| Job |
Identify the lines containing the word "from". Copy each one.
== Provided data
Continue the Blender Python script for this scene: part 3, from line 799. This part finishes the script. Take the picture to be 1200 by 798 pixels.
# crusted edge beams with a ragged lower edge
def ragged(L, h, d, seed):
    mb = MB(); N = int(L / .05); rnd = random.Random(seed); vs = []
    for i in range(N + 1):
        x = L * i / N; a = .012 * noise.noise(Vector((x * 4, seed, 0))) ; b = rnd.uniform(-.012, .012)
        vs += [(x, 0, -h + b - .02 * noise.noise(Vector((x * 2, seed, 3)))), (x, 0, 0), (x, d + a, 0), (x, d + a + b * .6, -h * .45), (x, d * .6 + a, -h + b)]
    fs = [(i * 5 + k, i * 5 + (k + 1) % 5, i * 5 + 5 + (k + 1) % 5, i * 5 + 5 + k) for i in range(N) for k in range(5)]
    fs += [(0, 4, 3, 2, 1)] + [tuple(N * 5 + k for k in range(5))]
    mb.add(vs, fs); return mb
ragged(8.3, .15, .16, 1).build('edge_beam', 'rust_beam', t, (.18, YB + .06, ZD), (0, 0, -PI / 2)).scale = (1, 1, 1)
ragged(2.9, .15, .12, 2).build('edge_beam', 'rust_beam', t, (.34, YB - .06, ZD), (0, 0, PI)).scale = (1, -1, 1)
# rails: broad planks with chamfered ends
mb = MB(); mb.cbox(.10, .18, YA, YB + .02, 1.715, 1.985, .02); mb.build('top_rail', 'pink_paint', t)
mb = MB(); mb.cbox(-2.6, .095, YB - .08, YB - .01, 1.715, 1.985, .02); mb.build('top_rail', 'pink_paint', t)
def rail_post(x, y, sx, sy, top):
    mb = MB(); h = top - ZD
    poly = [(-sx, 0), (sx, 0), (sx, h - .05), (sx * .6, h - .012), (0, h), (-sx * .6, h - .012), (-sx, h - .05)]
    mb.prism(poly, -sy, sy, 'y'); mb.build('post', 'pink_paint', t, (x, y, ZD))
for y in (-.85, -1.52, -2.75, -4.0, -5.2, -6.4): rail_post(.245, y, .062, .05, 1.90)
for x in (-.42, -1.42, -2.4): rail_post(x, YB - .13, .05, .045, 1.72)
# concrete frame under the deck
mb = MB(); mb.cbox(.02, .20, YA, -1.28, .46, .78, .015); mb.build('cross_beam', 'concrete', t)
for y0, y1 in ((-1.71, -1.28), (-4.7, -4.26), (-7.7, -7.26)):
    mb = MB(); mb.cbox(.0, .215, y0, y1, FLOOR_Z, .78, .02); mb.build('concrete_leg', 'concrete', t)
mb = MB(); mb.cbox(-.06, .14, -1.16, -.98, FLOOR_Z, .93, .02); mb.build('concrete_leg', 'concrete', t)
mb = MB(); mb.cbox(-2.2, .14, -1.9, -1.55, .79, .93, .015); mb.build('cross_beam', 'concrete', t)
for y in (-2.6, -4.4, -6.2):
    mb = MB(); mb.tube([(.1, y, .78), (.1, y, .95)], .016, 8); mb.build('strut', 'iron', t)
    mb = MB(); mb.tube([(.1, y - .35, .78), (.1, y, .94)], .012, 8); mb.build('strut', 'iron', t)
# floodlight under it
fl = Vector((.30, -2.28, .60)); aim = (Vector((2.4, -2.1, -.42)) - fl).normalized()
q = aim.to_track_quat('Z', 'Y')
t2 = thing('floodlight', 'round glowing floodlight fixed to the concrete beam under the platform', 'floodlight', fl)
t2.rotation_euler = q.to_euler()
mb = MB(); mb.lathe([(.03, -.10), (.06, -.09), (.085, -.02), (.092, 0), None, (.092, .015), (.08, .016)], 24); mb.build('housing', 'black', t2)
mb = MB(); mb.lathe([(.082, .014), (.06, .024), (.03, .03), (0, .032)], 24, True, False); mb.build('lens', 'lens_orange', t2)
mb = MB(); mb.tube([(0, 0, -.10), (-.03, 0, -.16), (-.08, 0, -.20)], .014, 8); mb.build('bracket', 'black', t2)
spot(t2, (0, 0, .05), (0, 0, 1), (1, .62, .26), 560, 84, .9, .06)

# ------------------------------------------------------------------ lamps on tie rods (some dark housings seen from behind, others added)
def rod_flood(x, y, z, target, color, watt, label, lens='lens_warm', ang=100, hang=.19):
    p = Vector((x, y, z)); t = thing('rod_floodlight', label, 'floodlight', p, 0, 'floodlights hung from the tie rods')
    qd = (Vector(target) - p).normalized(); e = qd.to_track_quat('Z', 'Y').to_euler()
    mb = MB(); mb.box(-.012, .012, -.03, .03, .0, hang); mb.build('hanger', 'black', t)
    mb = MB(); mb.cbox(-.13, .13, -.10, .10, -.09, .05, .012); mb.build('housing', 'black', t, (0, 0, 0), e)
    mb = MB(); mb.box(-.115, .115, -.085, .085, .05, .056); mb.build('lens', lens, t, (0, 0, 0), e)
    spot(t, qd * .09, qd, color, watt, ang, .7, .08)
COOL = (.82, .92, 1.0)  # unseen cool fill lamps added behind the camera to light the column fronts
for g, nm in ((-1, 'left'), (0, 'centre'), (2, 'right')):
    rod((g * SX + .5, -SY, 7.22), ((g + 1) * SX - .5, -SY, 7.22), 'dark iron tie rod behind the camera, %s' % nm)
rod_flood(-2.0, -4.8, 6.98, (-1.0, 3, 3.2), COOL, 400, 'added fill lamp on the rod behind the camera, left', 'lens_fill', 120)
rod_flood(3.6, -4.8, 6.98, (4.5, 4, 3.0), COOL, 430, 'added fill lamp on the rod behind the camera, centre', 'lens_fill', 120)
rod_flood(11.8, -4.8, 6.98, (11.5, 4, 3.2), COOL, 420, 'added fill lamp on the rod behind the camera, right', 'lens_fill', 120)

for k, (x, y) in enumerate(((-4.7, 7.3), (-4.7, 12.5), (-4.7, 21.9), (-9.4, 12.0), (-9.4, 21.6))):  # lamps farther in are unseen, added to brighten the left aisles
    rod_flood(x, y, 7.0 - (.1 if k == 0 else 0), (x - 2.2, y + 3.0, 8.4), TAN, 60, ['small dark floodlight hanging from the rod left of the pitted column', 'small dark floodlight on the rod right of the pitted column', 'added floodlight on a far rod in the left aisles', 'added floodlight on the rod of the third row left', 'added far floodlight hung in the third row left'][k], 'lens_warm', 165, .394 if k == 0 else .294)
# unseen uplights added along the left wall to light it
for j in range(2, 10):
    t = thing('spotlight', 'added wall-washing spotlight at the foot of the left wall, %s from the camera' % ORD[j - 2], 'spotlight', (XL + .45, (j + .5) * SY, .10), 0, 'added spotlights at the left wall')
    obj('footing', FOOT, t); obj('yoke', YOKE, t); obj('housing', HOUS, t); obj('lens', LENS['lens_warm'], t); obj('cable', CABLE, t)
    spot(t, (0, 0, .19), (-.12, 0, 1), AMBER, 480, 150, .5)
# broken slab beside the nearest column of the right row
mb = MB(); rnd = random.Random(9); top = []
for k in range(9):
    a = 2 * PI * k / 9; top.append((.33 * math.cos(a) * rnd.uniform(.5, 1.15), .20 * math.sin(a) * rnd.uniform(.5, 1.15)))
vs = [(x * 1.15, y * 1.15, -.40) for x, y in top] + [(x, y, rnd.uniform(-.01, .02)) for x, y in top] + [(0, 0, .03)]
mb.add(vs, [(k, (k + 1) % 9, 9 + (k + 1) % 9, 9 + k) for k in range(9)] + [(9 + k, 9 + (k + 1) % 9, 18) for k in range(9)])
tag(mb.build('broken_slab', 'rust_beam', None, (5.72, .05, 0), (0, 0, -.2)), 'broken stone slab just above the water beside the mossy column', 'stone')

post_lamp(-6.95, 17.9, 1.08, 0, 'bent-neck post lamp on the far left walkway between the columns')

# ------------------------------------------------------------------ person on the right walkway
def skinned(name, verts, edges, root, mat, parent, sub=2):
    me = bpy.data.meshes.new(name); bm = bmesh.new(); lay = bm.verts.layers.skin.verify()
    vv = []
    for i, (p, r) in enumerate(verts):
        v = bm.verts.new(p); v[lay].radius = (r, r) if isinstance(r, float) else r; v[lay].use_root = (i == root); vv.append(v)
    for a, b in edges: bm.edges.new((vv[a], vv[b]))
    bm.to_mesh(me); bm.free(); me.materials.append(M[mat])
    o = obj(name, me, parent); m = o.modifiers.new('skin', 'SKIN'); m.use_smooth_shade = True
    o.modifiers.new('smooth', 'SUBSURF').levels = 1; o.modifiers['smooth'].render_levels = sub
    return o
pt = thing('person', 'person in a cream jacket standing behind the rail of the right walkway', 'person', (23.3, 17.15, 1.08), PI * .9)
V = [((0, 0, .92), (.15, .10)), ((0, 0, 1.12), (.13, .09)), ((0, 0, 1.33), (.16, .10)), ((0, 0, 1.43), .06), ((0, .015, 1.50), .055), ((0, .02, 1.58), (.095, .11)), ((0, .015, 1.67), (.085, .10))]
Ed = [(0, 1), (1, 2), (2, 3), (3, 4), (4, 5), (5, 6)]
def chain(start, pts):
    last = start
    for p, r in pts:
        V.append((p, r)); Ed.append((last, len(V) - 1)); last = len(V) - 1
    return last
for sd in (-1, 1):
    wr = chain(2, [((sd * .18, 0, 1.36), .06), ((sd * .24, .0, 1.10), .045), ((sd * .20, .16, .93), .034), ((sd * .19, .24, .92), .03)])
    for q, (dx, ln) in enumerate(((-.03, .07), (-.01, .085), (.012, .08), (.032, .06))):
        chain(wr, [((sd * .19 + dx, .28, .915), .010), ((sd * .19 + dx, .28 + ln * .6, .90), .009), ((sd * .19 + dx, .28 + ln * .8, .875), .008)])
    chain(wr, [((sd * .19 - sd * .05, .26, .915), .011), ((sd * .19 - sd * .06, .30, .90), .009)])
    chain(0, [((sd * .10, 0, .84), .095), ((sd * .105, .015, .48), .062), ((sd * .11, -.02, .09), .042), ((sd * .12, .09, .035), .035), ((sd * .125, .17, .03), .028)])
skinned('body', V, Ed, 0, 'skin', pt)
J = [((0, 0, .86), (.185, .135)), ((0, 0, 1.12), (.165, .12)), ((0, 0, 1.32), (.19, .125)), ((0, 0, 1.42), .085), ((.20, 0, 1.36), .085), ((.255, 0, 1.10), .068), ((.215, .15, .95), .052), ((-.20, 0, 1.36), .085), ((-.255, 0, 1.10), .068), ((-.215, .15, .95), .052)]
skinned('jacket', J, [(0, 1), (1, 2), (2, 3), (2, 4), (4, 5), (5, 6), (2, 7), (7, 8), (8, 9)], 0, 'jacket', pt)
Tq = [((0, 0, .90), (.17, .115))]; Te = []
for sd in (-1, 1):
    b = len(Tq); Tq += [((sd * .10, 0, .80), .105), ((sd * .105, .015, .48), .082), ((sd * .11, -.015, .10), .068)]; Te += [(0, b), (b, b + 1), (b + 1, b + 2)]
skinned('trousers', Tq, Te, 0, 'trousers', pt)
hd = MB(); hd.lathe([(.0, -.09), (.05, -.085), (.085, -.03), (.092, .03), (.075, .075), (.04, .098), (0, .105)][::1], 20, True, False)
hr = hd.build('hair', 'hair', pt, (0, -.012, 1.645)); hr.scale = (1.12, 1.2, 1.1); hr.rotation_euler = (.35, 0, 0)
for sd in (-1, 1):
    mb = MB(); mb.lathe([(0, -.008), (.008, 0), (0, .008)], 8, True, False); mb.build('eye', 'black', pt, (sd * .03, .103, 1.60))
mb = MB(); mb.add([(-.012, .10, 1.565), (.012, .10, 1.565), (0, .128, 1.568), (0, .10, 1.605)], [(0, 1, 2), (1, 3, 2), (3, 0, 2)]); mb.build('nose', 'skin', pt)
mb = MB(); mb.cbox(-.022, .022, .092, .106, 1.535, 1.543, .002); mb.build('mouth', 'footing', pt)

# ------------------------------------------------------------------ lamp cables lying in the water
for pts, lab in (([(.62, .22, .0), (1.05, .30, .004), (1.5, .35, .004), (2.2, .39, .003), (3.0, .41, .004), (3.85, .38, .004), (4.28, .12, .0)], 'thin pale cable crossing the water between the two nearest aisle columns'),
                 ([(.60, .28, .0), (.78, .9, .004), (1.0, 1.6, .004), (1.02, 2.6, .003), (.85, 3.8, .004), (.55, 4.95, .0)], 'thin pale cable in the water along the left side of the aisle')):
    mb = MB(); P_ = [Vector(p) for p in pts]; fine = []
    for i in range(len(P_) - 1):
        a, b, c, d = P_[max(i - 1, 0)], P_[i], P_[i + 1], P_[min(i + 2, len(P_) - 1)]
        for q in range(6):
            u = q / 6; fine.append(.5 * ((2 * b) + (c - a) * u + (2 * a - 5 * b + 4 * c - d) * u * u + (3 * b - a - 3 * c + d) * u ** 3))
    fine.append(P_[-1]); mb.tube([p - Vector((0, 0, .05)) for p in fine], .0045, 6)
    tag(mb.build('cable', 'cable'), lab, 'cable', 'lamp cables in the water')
====
| Task response |
Continue the Blender Python script for this scene: part 3, from line 799. This part finishes the script. Take the picture to be 1200 by 798 pixels.
# ------------------------------------------------------------------ lamps on tie rods (some dark housings seen from behind, others added)
    p = Vector((x, y, z)); t = thing('rod_floodlight', label, 'floodlight', p, 0, 'floodlights hung from the tie rods')
    rod_flood(x, y, 7.0 - (.1 if k == 0 else 0), (x - 2.2, y + 3.0, 8.4), TAN, 60, ['small dark floodlight hanging from the rod left of the pitted column', 'small dark floodlight on the rod right of the pitted column', 'added floodlight on a far rod in the left aisles', 'added floodlight on the rod of the third row left', 'added far floodlight hung in the third row left'][k], 'lens_warm', 165, .394 if k == 0 else .294)
    t = thing('spotlight', 'added wall-washing spotlight at the foot of the left wall, %s from the camera' % ORD[j - 2], 'spotlight', (XL + .45, (j + .5) * SY, .10), 0, 'added spotlights at the left wall')